According to Blackstone the introduction of feudal property structures into England by William the Conqueror “does not seem to have been effected immediately after the conquest, nor by the mere arbitrary will and power of the conqueror; but to have been consented to by the great council of the nation.”  II., p. 48.  He weaves a tale of a Danish invasion some years after the Conquest, before which, “the military constitution of the Saxons being then laid aside, and no other introduced in it’s stead, the kingdom was wholly defenceless.”  Id.  No one was happy about the foreign army of Normans and Bretons the king brought over to repel the Danes, and thus the advantages of a feudal system for raising a domestic army became apparent.  As a result, “all the principal landholders submitted their lands to the yoke of military tenure, became the king’s vasals, and did homage and fealty to his person,” after which feudal land tenures were formally introduced into British law.  II., p. 49.

Okay, now Blackstone can trace property law back through the Norman conquest into the misty British legal past undisturbed by the rupture of any foreign force.  So far, so good; but how will he maintain that continuity through the shift from feudalism’s basic principle that the sovereign owns everything to a legal system that protects private property rights?

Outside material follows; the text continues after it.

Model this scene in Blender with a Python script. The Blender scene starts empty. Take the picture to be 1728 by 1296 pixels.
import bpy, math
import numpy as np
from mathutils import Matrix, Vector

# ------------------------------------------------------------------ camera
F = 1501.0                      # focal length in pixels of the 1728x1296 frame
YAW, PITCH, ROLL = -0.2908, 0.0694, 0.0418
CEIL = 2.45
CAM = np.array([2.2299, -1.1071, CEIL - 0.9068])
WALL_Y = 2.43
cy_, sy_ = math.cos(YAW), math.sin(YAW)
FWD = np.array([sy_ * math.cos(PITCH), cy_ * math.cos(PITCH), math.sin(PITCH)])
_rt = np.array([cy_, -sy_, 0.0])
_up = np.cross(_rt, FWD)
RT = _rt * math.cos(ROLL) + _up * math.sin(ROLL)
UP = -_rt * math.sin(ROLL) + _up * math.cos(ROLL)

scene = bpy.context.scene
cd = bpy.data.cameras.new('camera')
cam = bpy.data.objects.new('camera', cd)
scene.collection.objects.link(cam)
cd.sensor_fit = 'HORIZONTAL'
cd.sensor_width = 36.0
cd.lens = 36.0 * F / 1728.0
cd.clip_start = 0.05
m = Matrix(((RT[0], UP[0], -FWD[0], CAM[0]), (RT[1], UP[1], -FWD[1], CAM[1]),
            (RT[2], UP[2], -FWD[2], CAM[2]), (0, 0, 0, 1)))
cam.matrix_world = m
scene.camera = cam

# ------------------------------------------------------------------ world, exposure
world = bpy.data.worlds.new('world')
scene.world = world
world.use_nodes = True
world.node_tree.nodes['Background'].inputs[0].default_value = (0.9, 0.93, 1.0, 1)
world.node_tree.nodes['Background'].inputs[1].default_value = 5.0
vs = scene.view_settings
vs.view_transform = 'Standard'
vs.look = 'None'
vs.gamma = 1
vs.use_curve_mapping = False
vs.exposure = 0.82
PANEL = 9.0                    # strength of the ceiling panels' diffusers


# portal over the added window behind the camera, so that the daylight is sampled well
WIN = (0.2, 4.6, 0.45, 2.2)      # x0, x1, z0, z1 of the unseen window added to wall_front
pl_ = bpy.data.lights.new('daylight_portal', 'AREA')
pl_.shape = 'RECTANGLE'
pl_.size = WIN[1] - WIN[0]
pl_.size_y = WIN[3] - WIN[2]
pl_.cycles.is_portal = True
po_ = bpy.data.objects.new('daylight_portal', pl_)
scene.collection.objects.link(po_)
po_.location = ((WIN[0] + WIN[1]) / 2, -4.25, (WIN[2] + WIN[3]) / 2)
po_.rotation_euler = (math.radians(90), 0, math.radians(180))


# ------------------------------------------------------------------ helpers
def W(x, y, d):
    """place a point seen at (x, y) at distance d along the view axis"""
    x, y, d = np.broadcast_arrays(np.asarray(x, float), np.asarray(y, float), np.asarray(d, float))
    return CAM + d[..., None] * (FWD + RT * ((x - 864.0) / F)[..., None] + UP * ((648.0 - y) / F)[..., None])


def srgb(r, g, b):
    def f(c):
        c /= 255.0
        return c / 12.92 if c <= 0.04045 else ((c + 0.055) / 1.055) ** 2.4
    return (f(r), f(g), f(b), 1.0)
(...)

According to Blackstone, when the English landowners agreed to the feudal maxim “that the king is the universal lord and original proprietor of all the lands in his kingdom” that wasn’t exactly what they meant. II., p. 51. That is, they did not really intend to give up their independent property rights.  Theirs was a formal agreement that at the time “probably meant no more than to put the kingdom in a state of defence” by obliging themselves to defend the king’s territory “as if they had received their lands from his bounty upon these express conditions.”  Id.  The whole deal was fictional.  Remember that in Blackstone’s version, the oaths of fealty in exchange for a gift from the king came years after the land actually had been distributed.  Because the nobles already owned the land the king was ostensibly granting to them, they were “by no means beneficiaries” and so could not be expected to really provide everything they promised in exchange. Id.

This looks like a nice point for an English contract lawyer, but is it any surprise that the Normans didn’t agree?  Indeed, isn’t the whole point of a feudal system that when the king makes you a gift of land – however fictional – he is making you an offer you can’t refuse?  Apparently that is how the Normans saw it, in particular the Norman “interpreters,” i.e.,  lawyers.  But note that now we are back in familiar legal territory – and once again legal property rights are being determined (at least immediately) through interpretations and arguments, not bloodshed.

To be sure force is in the background.  If the English landholders had lawyers, one doubts they could have prevailed, however skillful.  Nevertheless, force has been deferred.   In what is really the money shot of Blackstone’s historical revision, he explains that Norman lawyers “skilled in all the niceties of the feudal constitutions” willfully misinterpreted “this fiction of tenure from the crown” and used it “to impose “fruits and dependencies . . . hardships and services,” which the British landowners “with reason looked upon  . . . as grievous impositions, and arbitrary conclusions from principles that, as to them, had no foundation in truth.”  II., p. 51.   Of course, you know how this is going to end. Eventually force comes back into the picture. The oppressed English landholders “rise up in arms” against the “rigors of the feudal doctrines.”  II., p. 52.  But when they do, they have the legitimacy of law on their side.  They don’t fight for “mere infringements of the king’s prerogative” but to restore the rights of Englishmen under the ancient Saxon law that predated the conquest and under the ‘true’ interpretation of the gentlemen’s agreement that the Normans misconstrued.  Id.  They fight, as it were, inside the law.

Now look where we’ve arrived:  (1) The shift to a feudal property system in England came about not “by the force of Norman arms,” but by the English landholders’ agreement to feudal structures “as ordained by the general council,” and (2) the subsequent shift away from feudal structures to private property rights came about “as a restoration of that antient constitution, of which our ancestors had been defrauded by the art and finesse of the Norman lawyers.”  II., p. 52.  The law giveth, and the law taketh away.

In Blackstone’s history, not only is the modern system of private property descended from legal norms that have existed from time immemorial, any twists and turns in that descent take place within the legal system.  Legal rituals, not force, or politics, accomplish the evolution from ancient Saxon law through feudalism up to contemporary property structures. Private property rights are “not (as some arbitrary writers would represent them) . . .  extorted from our princes by taking advantage of their weakness,” but fundamental cultural values that have been around from the dawn of recorded history. II., p. 52.  And even when property rights were corrupted, during the bad old feudal days, it was not so much the fault of a megalomaniac king or bloodthirsty soldiers, but of those crafty lawyers who can make and remake rights and obligations in the forms they choose.  For better or worse, in Blackstone’s world a nice legal argument is always mightier than the sword.